Bref, l’anti féminisme est loin d’avoir disparu. Il sévit dans le champ médiatique où certains vont jusqu’à soutenir que la volonté d’émancipation des femmes serait l’une des causes du déclin de la France. Il fait des ravages, au quotidien, avec la persistance de la dévalorisation des professions féminisées. Il perdure dans nos représentations du monde et de la société du fait de l’ancrage de concepts et de règles implicites significatives des rapports de domination subis par les femmes.
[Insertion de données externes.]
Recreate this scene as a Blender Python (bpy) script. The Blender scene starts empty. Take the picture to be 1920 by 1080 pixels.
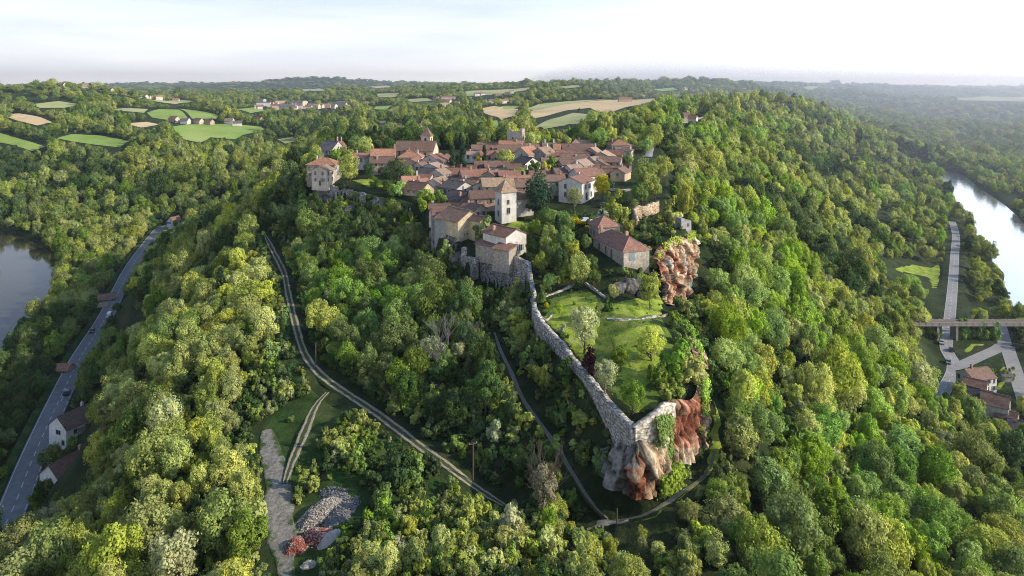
import bpy, bmesh, math, random
import numpy as np
from mathutils import Vector, Matrix, geometry
rng = np.random.default_rng(7)
random.seed(7)
S = bpy.context.scene
COL = S.collection
R = math.radians
CAMZ = 120.0; F = 1300.0; HY = 160.0
# ------------------------------------------------------------------ helpers
def P(px, py, d):
    return ((px-960)/F*d, d, CAMZ-(py-HY)/F*d)
def G(px, py, z):
    d = F*(CAMZ-z)/(py-HY)
    return ((px-960)/F*d, d, z)

class MB:
    def __init__(s): s.v=[]; s.f=[]; s.m=[]; s.n=0; s.uv=None
    def add(s, verts, faces, mi=0):
        b=len(s.v); s.v.extend([tuple(p) for p in verts])
        s.f.extend([tuple(i+b for i in f) for f in faces]); s.m.extend([mi]*len(faces))
    def box(s, c, size, yaw=0.0, mi=0, taper=1.0):
        cx,cy,cz=c; sx,sy,sz=[q/2 for q in size]; ca,sa=math.cos(yaw),math.sin(yaw)
        vs=[]
        for k,(dz,t) in enumerate(((-sz,1.0),(sz,taper))):
            for dx,dy in ((-sx,-sy),(sx,-sy),(sx,sy),(-sx,sy)):
                dx*=t; dy*=t
                vs.append((cx+dx*ca-dy*sa, cy+dx*sa+dy*ca, cz+dz))
        s.add(vs,[(0,3,2,1),(4,5,6,7),(0,1,5,4),(1,2,6,5),(2,3,7,6),(3,0,4,7)],mi)
    def tube(s, p0, p1, r0, r1, n=6, mi=0):
        p0=Vector(p0); p1=Vector(p1); d=(p1-p0).normalized()
        a=d.orthogonal().normalized(); b=d.cross(a); vs=[]
        for p,r in ((p0,r0),(p1,r1)):
            for k in range(n):
                t=2*math.pi*k/n; vs.append(p+a*math.cos(t)*r+b*math.sin(t)*r)
        fs=[(k,(k+1)%n,n+(k+1)%n,n+k) for k in range(n)]
        fs.append(tuple(range(n-1,-1,-1))); fs.append(tuple(range(n,2*n)))
        s.add(vs,fs,mi)
    def build(s, name, mats, parent=None, smooth=False):
        me=bpy.data.meshes.new(name); me.from_pydata(s.v,[],s.f)
        if not isinstance(mats,(list,tuple)): mats=[mats]
        for m in mats: me.materials.append(m)
        if len(mats)>1: me.polygons.foreach_set('material_index', s.m)
        if smooth: me.polygons.foreach_set('use_smooth',[True]*len(s.f))
        me.update()
        o=bpy.data.objects.new(name,me); COL.objects.link(o)
        if parent: o.parent=parent
        return o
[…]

Dans un trop grand nombre de pays, c’est leur existence dans l’espace public qui est en jeu ; elle est même niée de manière violente et inhumaine en Afghanistan.

Des luttes consubstantielles au mouvement pour l’émancipation

Face à l’ampleur des enjeux, les objectifs de ce Silomag sont donc de contribuer à la réflexion sur les transformations majeures que ces luttes produisent. Ils sont aussi de montrer comment les féminismes, en s’efforçant de mettre en relation les différents types de domination, sont consubstantiels au mouvement pour l’émancipation de toutes et de tous et peuvent révolutionner nos sociétés.